# REQUIREMENT
Every line of the material is to be repeated exactly as it stands.

# DATA
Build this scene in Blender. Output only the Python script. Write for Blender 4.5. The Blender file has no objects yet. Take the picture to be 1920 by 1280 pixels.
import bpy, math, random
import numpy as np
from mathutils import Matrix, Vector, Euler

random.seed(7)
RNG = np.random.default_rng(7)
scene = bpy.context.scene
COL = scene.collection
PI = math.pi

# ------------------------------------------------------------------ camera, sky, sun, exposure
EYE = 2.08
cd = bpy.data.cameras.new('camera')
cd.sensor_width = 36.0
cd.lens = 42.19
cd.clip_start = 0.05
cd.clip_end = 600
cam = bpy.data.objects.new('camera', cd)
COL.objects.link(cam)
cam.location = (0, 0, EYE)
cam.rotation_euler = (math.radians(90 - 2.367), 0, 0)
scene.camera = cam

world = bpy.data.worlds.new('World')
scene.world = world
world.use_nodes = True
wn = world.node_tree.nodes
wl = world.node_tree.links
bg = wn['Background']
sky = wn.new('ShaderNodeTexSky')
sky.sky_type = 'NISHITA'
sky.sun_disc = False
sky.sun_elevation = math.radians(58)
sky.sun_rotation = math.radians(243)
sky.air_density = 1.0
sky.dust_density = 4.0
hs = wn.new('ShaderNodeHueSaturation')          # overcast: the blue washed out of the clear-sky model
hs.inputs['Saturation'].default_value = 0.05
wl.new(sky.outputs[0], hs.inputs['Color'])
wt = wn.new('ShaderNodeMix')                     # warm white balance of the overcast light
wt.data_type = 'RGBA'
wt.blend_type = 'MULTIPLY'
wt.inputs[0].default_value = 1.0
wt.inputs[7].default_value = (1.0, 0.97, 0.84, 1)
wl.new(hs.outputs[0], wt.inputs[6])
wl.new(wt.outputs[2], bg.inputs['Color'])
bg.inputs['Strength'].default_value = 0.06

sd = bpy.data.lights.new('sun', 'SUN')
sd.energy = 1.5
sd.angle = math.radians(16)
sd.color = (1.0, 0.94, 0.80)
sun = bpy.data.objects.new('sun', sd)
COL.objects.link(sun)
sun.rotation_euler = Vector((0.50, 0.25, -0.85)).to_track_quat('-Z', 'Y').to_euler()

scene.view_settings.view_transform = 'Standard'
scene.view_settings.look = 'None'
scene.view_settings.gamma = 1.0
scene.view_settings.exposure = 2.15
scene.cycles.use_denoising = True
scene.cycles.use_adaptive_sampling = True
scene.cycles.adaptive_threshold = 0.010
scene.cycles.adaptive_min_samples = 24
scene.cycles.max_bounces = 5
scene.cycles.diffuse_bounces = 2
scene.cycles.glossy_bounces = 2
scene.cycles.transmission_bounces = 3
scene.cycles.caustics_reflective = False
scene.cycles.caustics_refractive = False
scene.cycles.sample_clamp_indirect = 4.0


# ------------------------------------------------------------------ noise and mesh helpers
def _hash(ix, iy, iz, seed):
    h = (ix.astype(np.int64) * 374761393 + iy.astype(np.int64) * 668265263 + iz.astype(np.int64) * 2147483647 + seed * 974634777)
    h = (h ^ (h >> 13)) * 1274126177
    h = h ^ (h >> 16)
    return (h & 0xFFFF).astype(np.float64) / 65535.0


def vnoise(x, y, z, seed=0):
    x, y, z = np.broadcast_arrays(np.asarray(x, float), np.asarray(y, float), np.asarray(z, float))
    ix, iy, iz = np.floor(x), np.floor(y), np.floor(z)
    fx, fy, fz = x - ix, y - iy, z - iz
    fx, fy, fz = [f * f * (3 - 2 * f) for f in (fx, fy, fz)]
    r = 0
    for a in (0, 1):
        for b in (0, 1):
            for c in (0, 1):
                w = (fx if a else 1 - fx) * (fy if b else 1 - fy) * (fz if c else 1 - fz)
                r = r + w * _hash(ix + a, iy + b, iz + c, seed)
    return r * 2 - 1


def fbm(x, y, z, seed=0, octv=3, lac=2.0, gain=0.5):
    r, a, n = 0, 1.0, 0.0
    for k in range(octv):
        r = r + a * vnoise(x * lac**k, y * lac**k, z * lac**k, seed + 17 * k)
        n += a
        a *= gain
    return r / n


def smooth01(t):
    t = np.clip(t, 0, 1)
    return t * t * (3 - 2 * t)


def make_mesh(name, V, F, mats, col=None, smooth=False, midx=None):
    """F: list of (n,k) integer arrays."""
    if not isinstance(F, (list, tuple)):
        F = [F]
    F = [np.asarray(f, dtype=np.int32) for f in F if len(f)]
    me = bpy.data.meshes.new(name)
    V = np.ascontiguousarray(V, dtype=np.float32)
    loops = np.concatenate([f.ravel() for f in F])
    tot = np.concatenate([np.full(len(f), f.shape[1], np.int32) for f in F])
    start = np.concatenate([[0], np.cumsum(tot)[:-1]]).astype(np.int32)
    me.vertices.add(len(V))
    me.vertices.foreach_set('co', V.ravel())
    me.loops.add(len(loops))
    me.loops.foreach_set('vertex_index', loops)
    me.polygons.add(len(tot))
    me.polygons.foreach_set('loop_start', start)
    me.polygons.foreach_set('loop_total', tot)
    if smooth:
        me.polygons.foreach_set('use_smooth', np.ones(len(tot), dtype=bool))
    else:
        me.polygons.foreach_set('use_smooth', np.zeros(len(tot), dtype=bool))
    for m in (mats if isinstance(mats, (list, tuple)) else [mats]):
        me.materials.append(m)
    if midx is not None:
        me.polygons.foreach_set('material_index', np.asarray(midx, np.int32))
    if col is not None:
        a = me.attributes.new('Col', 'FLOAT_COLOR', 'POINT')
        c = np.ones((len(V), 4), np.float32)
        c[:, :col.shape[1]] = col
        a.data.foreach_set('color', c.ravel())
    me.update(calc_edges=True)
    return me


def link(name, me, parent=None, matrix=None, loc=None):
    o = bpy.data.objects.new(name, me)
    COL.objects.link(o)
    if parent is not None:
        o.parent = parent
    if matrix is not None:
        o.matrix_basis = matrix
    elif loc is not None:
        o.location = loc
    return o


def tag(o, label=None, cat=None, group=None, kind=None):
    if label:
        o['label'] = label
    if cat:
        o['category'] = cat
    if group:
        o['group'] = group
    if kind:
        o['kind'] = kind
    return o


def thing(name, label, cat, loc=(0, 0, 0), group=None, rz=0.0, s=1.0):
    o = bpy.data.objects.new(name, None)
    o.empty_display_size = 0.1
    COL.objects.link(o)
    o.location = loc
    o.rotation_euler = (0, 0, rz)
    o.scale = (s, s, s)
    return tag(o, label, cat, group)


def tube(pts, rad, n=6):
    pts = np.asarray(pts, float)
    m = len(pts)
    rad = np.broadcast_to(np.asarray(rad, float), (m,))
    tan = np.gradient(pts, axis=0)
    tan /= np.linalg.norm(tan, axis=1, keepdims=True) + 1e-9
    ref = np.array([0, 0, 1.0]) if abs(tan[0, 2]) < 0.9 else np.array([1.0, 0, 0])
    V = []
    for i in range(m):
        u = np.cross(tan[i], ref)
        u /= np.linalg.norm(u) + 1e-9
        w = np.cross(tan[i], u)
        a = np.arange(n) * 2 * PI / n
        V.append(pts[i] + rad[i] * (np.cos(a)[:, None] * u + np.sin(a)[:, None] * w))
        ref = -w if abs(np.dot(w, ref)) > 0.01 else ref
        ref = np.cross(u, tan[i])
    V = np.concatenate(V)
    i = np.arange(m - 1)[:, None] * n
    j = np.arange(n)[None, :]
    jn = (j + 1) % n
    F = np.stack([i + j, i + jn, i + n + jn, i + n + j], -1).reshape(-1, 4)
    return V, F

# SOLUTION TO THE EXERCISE
Build this scene in Blender. Output only the Python script. Write for Blender 4.5. The Blender file has no objects yet. Take the picture to be 1920 by 1280 pixels.
import bpy, math, random
import numpy as np
from mathutils import Matrix, Vector, Euler

random.seed(7)
RNG = np.random.default_rng(7)
scene = bpy.context.scene
COL = scene.collection
PI = math.pi

# ------------------------------------------------------------------ camera, sky, sun, exposure
EYE = 2.08
cd = bpy.data.cameras.new('camera')
cd.sensor_width = 36.0
cd.lens = 42.19
cd.clip_start = 0.05
cd.clip_end = 600
cam = bpy.data.objects.new('camera', cd)
COL.objects.link(cam)
cam.location = (0, 0, EYE)
cam.rotation_euler = (math.radians(90 - 2.367), 0, 0)
scene.camera = cam

world = bpy.data.worlds.new('World')
scene.world = world
world.use_nodes = True
wn = world.node_tree.nodes
wl = world.node_tree.links
bg = wn['Background']
sky = wn.new('ShaderNodeTexSky')
sky.sky_type = 'NISHITA'
sky.sun_disc = False
sky.sun_elevation = math.radians(58)
sky.sun_rotation = math.radians(243)
sky.air_density = 1.0
sky.dust_density = 4.0
hs = wn.new('ShaderNodeHueSaturation')          # overcast: the blue washed out of the clear-sky model
hs.inputs['Saturation'].default_value = 0.05
wl.new(sky.outputs[0], hs.inputs['Color'])
wt = wn.new('ShaderNodeMix')                     # warm white balance of the overcast light
wt.data_type = 'RGBA'
wt.blend_type = 'MULTIPLY'
wt.inputs[0].default_value = 1.0
wt.inputs[7].default_value = (1.0, 0.97, 0.84, 1)
wl.new(hs.outputs[0], wt.inputs[6])
wl.new(wt.outputs[2], bg.inputs['Color'])
bg.inputs['Strength'].default_value = 0.06

sd = bpy.data.lights.new('sun', 'SUN')
sd.energy = 1.5
sd.angle = math.radians(16)
sd.color = (1.0, 0.94, 0.80)
sun = bpy.data.objects.new('sun', sd)
COL.objects.link(sun)
sun.rotation_euler = Vector((0.50, 0.25, -0.85)).to_track_quat('-Z', 'Y').to_euler()

scene.view_settings.view_transform = 'Standard'
scene.view_settings.look = 'None'
scene.view_settings.gamma = 1.0
scene.view_settings.exposure = 2.15
scene.cycles.use_denoising = True
scene.cycles.use_adaptive_sampling = True
scene.cycles.adaptive_threshold = 0.010
scene.cycles.adaptive_min_samples = 24
scene.cycles.max_bounces = 5
scene.cycles.diffuse_bounces = 2
scene.cycles.glossy_bounces = 2
scene.cycles.transmission_bounces = 3
scene.cycles.caustics_reflective = False
scene.cycles.caustics_refractive = False
scene.cycles.sample_clamp_indirect = 4.0


# ------------------------------------------------------------------ noise and mesh helpers
def _hash(ix, iy, iz, seed):
    h = (ix.astype(np.int64) * 374761393 + iy.astype(np.int64) * 668265263 + iz.astype(np.int64) * 2147483647 + seed * 974634777)
    h = (h ^ (h >> 13)) * 1274126177
    h = h ^ (h >> 16)
    return (h & 0xFFFF).astype(np.float64) / 65535.0


def vnoise(x, y, z, seed=0):
    x, y, z = np.broadcast_arrays(np.asarray(x, float), np.asarray(y, float), np.asarray(z, float))
    ix, iy, iz = np.floor(x), np.floor(y), np.floor(z)
    fx, fy, fz = x - ix, y - iy, z - iz
    fx, fy, fz = [f * f * (3 - 2 * f) for f in (fx, fy, fz)]
    r = 0
    for a in (0, 1):
        for b in (0, 1):
            for c in (0, 1):
                w = (fx if a else 1 - fx) * (fy if b else 1 - fy) * (fz if c else 1 - fz)
                r = r + w * _hash(ix + a, iy + b, iz + c, seed)
    return r * 2 - 1


def fbm(x, y, z, seed=0, octv=3, lac=2.0, gain=0.5):
    r, a, n = 0, 1.0, 0.0
    for k in range(octv):
        r = r + a * vnoise(x * lac**k, y * lac**k, z * lac**k, seed + 17 * k)
        n += a
        a *= gain
    return r / n


def smooth01(t):
    t = np.clip(t, 0, 1)
    return t * t * (3 - 2 * t)


def make_mesh(name, V, F, mats, col=None, smooth=False, midx=None):
    """F: list of (n,k) integer arrays."""
    if not isinstance(F, (list, tuple)):
        F = [F]
    F = [np.asarray(f, dtype=np.int32) for f in F if len(f)]
    me = bpy.data.meshes.new(name)
    V = np.ascontiguousarray(V, dtype=np.float32)
    loops = np.concatenate([f.ravel() for f in F])
    tot = np.concatenate([np.full(len(f), f.shape[1], np.int32) for f in F])
    start = np.concatenate([[0], np.cumsum(tot)[:-1]]).astype(np.int32)
    me.vertices.add(len(V))
    me.vertices.foreach_set('co', V.ravel())
    me.loops.add(len(loops))
    me.loops.foreach_set('vertex_index', loops)
    me.polygons.add(len(tot))
    me.polygons.foreach_set('loop_start', start)
    me.polygons.foreach_set('loop_total', tot)
    if smooth:
        me.polygons.foreach_set('use_smooth', np.ones(len(tot), dtype=bool))
    else:
        me.polygons.foreach_set('use_smooth', np.zeros(len(tot), dtype=bool))
    for m in (mats if isinstance(mats, (list, tuple)) else [mats]):
        me.materials.append(m)
    if midx is not None:
        me.polygons.foreach_set('material_index', np.asarray(midx, np.int32))
    if col is not None:
        a = me.attributes.new('Col', 'FLOAT_COLOR', 'POINT')
        c = np.ones((len(V), 4), np.float32)
        c[:, :col.shape[1]] = col
        a.data.foreach_set('color', c.ravel())
    me.update(calc_edges=True)
    return me


def link(name, me, parent=None, matrix=None, loc=None):
    o = bpy.data.objects.new(name, me)
    COL.objects.link(o)
    if parent is not None:
        o.parent = parent
    if matrix is not None:
        o.matrix_basis = matrix
    elif loc is not None:
        o.location = loc
    return o


def tag(o, label=None, cat=None, group=None, kind=None):
    if label:
        o['label'] = label
    if cat:
        o['category'] = cat
    if group:
        o['group'] = group
    if kind:
        o['kind'] = kind
    return o


def thing(name, label, cat, loc=(0, 0, 0), group=None, rz=0.0, s=1.0):
    o = bpy.data.objects.new(name, None)
    o.empty_display_size = 0.1
    COL.objects.link(o)
    o.location = loc
    o.rotation_euler = (0, 0, rz)
    o.scale = (s, s, s)
    return tag(o, label, cat, group)


def tube(pts, rad, n=6):
    pts = np.asarray(pts, float)
    m = len(pts)
    rad = np.broadcast_to(np.asarray(rad, float), (m,))
    tan = np.gradient(pts, axis=0)
    tan /= np.linalg.norm(tan, axis=1, keepdims=True) + 1e-9
    ref = np.array([0, 0, 1.0]) if abs(tan[0, 2]) < 0.9 else np.array([1.0, 0, 0])
    V = []
    for i in range(m):
        u = np.cross(tan[i], ref)
        u /= np.linalg.norm(u) + 1e-9
        w = np.cross(tan[i], u)
        a = np.arange(n) * 2 * PI / n
        V.append(pts[i] + rad[i] * (np.cos(a)[:, None] * u + np.sin(a)[:, None] * w))
        ref = -w if abs(np.dot(w, ref)) > 0.01 else ref
        ref = np.cross(u, tan[i])
    V = np.concatenate(V)
    i = np.arange(m - 1)[:, None] * n
    j = np.arange(n)[None, :]
    jn = (j + 1) % n
    F = np.stack([i + j, i + jn, i + n + jn, i + n + j], -1).reshape(-1, 4)
    return V, F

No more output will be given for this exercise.